◆ Stated task:
Repeat each line exactly as it is written.

◆ Dataset rows:
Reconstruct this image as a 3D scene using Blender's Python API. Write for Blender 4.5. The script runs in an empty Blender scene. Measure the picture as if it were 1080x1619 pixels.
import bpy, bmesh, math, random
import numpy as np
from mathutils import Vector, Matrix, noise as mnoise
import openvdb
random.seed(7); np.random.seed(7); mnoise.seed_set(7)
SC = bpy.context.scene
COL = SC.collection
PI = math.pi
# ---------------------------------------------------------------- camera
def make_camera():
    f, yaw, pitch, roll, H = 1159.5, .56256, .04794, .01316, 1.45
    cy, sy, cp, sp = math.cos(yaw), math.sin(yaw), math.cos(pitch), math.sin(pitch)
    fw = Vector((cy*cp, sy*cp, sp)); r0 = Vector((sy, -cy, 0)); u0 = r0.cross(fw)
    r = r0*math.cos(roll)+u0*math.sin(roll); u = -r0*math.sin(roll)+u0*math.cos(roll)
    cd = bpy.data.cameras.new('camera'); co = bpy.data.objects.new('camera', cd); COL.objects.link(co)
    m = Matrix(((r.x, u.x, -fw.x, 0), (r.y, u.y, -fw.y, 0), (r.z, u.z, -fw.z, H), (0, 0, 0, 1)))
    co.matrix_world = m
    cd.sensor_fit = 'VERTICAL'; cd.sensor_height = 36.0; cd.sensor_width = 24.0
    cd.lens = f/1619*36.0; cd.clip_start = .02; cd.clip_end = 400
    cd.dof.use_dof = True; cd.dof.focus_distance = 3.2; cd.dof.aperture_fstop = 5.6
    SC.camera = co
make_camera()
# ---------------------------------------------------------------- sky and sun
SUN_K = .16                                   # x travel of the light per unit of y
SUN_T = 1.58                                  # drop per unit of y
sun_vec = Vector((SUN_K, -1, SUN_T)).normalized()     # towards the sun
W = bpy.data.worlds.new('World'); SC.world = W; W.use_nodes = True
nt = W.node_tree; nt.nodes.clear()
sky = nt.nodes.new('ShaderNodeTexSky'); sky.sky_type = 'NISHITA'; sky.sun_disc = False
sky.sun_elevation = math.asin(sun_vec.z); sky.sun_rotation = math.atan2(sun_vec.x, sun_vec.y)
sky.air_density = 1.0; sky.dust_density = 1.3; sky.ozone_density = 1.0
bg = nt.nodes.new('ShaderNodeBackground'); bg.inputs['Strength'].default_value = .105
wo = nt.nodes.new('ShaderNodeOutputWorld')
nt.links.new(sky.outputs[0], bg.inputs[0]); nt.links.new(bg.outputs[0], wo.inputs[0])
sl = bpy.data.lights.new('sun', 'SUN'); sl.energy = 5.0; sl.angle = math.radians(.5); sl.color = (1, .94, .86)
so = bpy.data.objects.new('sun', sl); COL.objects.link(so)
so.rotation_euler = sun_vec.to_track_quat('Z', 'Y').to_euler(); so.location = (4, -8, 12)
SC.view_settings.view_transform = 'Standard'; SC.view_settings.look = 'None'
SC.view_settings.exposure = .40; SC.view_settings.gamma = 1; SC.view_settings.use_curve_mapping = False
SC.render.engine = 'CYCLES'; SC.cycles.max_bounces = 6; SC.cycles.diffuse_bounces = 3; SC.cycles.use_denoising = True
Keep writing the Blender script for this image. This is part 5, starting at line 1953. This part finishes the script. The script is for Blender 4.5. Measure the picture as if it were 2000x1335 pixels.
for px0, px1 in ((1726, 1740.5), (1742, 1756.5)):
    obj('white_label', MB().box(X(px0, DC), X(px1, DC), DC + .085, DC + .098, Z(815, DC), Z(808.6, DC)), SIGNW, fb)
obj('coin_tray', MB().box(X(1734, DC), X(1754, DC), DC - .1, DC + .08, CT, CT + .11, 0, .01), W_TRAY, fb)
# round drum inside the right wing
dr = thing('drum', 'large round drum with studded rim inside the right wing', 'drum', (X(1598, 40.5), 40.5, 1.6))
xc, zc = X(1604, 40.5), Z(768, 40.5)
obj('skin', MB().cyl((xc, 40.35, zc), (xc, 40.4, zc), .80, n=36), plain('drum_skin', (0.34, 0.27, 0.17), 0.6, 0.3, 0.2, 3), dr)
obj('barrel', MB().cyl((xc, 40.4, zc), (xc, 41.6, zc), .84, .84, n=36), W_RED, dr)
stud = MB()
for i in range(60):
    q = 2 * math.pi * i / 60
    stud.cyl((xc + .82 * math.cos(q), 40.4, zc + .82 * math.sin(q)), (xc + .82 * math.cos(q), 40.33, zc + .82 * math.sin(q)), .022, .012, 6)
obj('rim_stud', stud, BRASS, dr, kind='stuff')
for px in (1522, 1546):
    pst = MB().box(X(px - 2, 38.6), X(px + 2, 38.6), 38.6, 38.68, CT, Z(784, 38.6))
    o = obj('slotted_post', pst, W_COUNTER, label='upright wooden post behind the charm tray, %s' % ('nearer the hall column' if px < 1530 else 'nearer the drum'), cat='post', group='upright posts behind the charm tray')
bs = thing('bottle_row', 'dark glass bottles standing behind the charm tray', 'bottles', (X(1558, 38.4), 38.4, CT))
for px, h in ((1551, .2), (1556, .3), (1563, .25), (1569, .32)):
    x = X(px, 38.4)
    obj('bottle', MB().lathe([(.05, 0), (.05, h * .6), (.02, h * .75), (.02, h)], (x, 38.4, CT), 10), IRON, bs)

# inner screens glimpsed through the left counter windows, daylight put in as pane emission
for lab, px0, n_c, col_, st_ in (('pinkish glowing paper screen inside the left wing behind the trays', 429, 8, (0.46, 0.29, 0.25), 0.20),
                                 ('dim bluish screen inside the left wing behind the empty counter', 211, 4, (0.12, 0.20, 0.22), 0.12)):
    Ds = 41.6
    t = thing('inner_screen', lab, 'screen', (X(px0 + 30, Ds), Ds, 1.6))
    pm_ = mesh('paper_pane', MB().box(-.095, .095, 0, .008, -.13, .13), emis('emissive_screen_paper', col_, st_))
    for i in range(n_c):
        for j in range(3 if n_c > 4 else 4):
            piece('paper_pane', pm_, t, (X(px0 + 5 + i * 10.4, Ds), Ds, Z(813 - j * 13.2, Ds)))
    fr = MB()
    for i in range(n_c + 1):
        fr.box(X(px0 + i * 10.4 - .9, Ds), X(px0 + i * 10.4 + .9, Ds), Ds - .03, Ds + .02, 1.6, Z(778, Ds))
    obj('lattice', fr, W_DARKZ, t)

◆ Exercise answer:
Reconstruct this image as a 3D scene using Blender's Python API. Write for Blender 4.5. The script runs in an empty Blender scene. Measure the picture as if it were 1080x1619 pixels.
import bpy, bmesh, math, random
import numpy as np
from mathutils import Vector, Matrix, noise as mnoise
import openvdb
random.seed(7); np.random.seed(7); mnoise.seed_set(7)
SC = bpy.context.scene
COL = SC.collection
PI = math.pi
# ---------------------------------------------------------------- camera
def make_camera():
    f, yaw, pitch, roll, H = 1159.5, .56256, .04794, .01316, 1.45
    cy, sy, cp, sp = math.cos(yaw), math.sin(yaw), math.cos(pitch), math.sin(pitch)
    fw = Vector((cy*cp, sy*cp, sp)); r0 = Vector((sy, -cy, 0)); u0 = r0.cross(fw)
    r = r0*math.cos(roll)+u0*math.sin(roll); u = -r0*math.sin(roll)+u0*math.cos(roll)
    cd = bpy.data.cameras.new('camera'); co = bpy.data.objects.new('camera', cd); COL.objects.link(co)
    m = Matrix(((r.x, u.x, -fw.x, 0), (r.y, u.y, -fw.y, 0), (r.z, u.z, -fw.z, H), (0, 0, 0, 1)))
    co.matrix_world = m
    cd.sensor_fit = 'VERTICAL'; cd.sensor_height = 36.0; cd.sensor_width = 24.0
    cd.lens = f/1619*36.0; cd.clip_start = .02; cd.clip_end = 400
    cd.dof.use_dof = True; cd.dof.focus_distance = 3.2; cd.dof.aperture_fstop = 5.6
    SC.camera = co
make_camera()
# ---------------------------------------------------------------- sky and sun
SUN_K = .16                                   # x travel of the light per unit of y
SUN_T = 1.58                                  # drop per unit of y
sun_vec = Vector((SUN_K, -1, SUN_T)).normalized()     # towards the sun
W = bpy.data.worlds.new('World'); SC.world = W; W.use_nodes = True
nt = W.node_tree; nt.nodes.clear()
sky = nt.nodes.new('ShaderNodeTexSky'); sky.sky_type = 'NISHITA'; sky.sun_disc = False
sky.sun_elevation = math.asin(sun_vec.z); sky.sun_rotation = math.atan2(sun_vec.x, sun_vec.y)
sky.air_density = 1.0; sky.dust_density = 1.3; sky.ozone_density = 1.0
bg = nt.nodes.new('ShaderNodeBackground'); bg.inputs['Strength'].default_value = .105
wo = nt.nodes.new('ShaderNodeOutputWorld')
nt.links.new(sky.outputs[0], bg.inputs[0]); nt.links.new(bg.outputs[0], wo.inputs[0])
sl = bpy.data.lights.new('sun', 'SUN'); sl.energy = 5.0; sl.angle = math.radians(.5); sl.color = (1, .94, .86)
so = bpy.data.objects.new('sun', sl); COL.objects.link(so)
so.rotation_euler = sun_vec.to_track_quat('Z', 'Y').to_euler(); so.location = (4, -8, 12)
SC.view_settings.view_transform = 'Standard'; SC.view_settings.look = 'None'
SC.view_settings.exposure = .40; SC.view_settings.gamma = 1; SC.view_settings.use_curve_mapping = False
SC.render.engine = 'CYCLES'; SC.cycles.max_bounces = 6; SC.cycles.diffuse_bounces = 3; SC.cycles.use_denoising = True
Keep writing the Blender script for this image. This is part 5, starting at line 1953. This part finishes the script. The script is for Blender 4.5. Measure the picture as if it were 2000x1335 pixels.
for px0, px1 in ((1726, 1740.5), (1742, 1756.5)):
    obj('white_label', MB().box(X(px0, DC), X(px1, DC), DC + .085, DC + .098, Z(815, DC), Z(808.6, DC)), SIGNW, fb)
obj('coin_tray', MB().box(X(1734, DC), X(1754, DC), DC - .1, DC + .08, CT, CT + .11, 0, .01), W_TRAY, fb)
# round drum inside the right wing
dr = thing('drum', 'large round drum with studded rim inside the right wing', 'drum', (X(1598, 40.5), 40.5, 1.6))
xc, zc = X(1604, 40.5), Z(768, 40.5)
obj('skin', MB().cyl((xc, 40.35, zc), (xc, 40.4, zc), .80, n=36), plain('drum_skin', (0.34, 0.27, 0.17), 0.6, 0.3, 0.2, 3), dr)
obj('barrel', MB().cyl((xc, 40.4, zc), (xc, 41.6, zc), .84, .84, n=36), W_RED, dr)
stud = MB()
for i in range(60):
    q = 2 * math.pi * i / 60
    stud.cyl((xc + .82 * math.cos(q), 40.4, zc + .82 * math.sin(q)), (xc + .82 * math.cos(q), 40.33, zc + .82 * math.sin(q)), .022, .012, 6)
obj('rim_stud', stud, BRASS, dr, kind='stuff')
for px in (1522, 1546):
    pst = MB().box(X(px - 2, 38.6), X(px + 2, 38.6), 38.6, 38.68, CT, Z(784, 38.6))
    o = obj('slotted_post', pst, W_COUNTER, label='upright wooden post behind the charm tray, %s' % ('nearer the hall column' if px < 1530 else 'nearer the drum'), cat='post', group='upright posts behind the charm tray')
bs = thing('bottle_row', 'dark glass bottles standing behind the charm tray', 'bottles', (X(1558, 38.4), 38.4, CT))
for px, h in ((1551, .2), (1556, .3), (1563, .25), (1569, .32)):
    x = X(px, 38.4)
    obj('bottle', MB().lathe([(.05, 0), (.05, h * .6), (.02, h * .75), (.02, h)], (x, 38.4, CT), 10), IRON, bs)

# inner screens glimpsed through the left counter windows, daylight put in as pane emission
for lab, px0, n_c, col_, st_ in (('pinkish glowing paper screen inside the left wing behind the trays', 429, 8, (0.46, 0.29, 0.25), 0.20),
                                 ('dim bluish screen inside the left wing behind the empty counter', 211, 4, (0.12, 0.20, 0.22), 0.12)):
    Ds = 41.6
    t = thing('inner_screen', lab, 'screen', (X(px0 + 30, Ds), Ds, 1.6))
    pm_ = mesh('paper_pane', MB().box(-.095, .095, 0, .008, -.13, .13), emis('emissive_screen_paper', col_, st_))
    for i in range(n_c):
        for j in range(3 if n_c > 4 else 4):
            piece('paper_pane', pm_, t, (X(px0 + 5 + i * 10.4, Ds), Ds, Z(813 - j * 13.2, Ds)))
    fr = MB()
    for i in range(n_c + 1):
        fr.box(X(px0 + i * 10.4 - .9, Ds), X(px0 + i * 10.4 + .9, Ds), Ds - .03, Ds + .02, 1.6, Z(778, Ds))
    obj('lattice', fr, W_DARKZ, t)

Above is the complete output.